Owlet has decided that all dresses and long skirts are called ‘ballets.’ “I like your ballet!” she says to anyone in a dress. “Noooo, I want to wear my butterfly ballet!” she says when we offer her any of her dresses. (The butterfly ballet is actually this dress with flowers on it. Preschooler language; you learn it or you die.)
Her favourite books are Beatrix Potter’s The Tale of the Flopsy Bunnies and William Mayne’s The Patchwork Cat. Her favourite movie is now Despicable Me 2, or “minions” in preschooler-speak.
She has just begun her four days a week at preschool, after a month off. For the past couple of weeks she’s been having two play dates there per week, arriving after snack and playing till lunch, participating in circle time and some games. There was water play on the really nice days. It got to a point where the kids would see us through the windows as we were walking up, and start shouting that “Bee” was here, with great excitement. (Apparently that nickname arises spontaneously elsewhere, which is amusing because it’s one of our little nicknames for her within the family, too.) The play date time was open to all the kids and mums who were going to be merging into the big daycare, but Owlet was the only one who made it to all four. (The educator tells me that Owlet had the least trouble merging into the routine in the first week, and credits her attendance at the play dates for it.) I sat with whatever mum had come with her kid that day and watched everyone play. It was hard but interesting to watch her be shy, to try to fit herself into the games being played by children who’d known each other for a year or more, or who knew her but knew their immediate playmates better. It’s a new dynamic; she has to figure out how she fits in, and then the group dynamic has to resettle as well.
We got her a new My Little Pony backpack, and there was a little coil-bound coloring kit we got at the same time, which she calls her “schedule.” She wore the backpack out of the store very proudly, and as soon as she got out of the car at home she sat down on the driveway and opened it to find “my schedule, Mummy, I have to check my schedule.”

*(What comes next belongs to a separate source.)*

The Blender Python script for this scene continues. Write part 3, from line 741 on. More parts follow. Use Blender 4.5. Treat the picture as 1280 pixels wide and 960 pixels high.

Chalk is her newest big obsession. We picked up some packs of big, soft play chalk one day in August, and we didn’t even get inside the house before both kids wanted to tear open the packaging and start drawing on the driveway. Owlet is very into drawing legs on things that I draw for her, long spindly legs that sometimes aren’t attached to the body of whatever owns them. Or even attached to things that usually don’t have them, like apples.
I had the brilliant idea of bringing the easel up from downstairs and setting it up in the enclosed side porch right next to the kitchen so she’d have an art station up here instead of having to set something up on the kitchen table every time. I bought a new roll of art paper, too, so now when she wants to draw or paint, she can sit right there and do it. It should be good through the winter; HRH just has a bit more weatherizing to do to prevent the occasional snow drift, and the plank floor will be covered with foam squares to cut the cold air from seeping up as well.
On that chalkboard she drew the first thing that actually really looks like what she said it was. “Look, I drawed a fish!” she said, and yes, she really did. The eyes and the head are in the upper left, and it swoops around and down, with the tail at the bottom centre:
(We don’t know exactly why there is an unhappy face inside the fish. That part of the narrative was not shared with us. But we can make some pretty informed guesses.)
Other new things include Popsicles, tacos (we never thought those would fly, but we are so very wrong), learning to rinse and spit with her new toothpaste, having her fingernails painted with polish for the first time, and discovering Wonder Woman thanks to Ceri, Scott, and Ada gifting her with a Wonder Woman-themed birthday present.
Recently she’s really gotten into developing and telling stories, constructing little narratives. Most recently there have been things like, “It’s so dark. It is night? Where are the spirits? Some are sleeping, and some go to the bathhouse. There is a spirit who wanted to go to the bathhouse but didn’t know how to get there, so he jumped, like a rabbit, and he turned into a rabbit, and hop hop hopped to the bathhouse.” (That’s a blend of Miyazaki’s film Spirited Away and her own little story about a spirit.)
The other odd thing is her insistence that everything is named “Dead.” At first we thought she was mangling the pronunciation of Jed, or Deb, or Jen… but no. “I see a dog! It’s name is Dead.” It’s mildly disturbing if we think about it too long and try to read too much into it, but it’s just a word to her. She’s too busy to take into account her parent’s weird hangups. There’s dancing to do.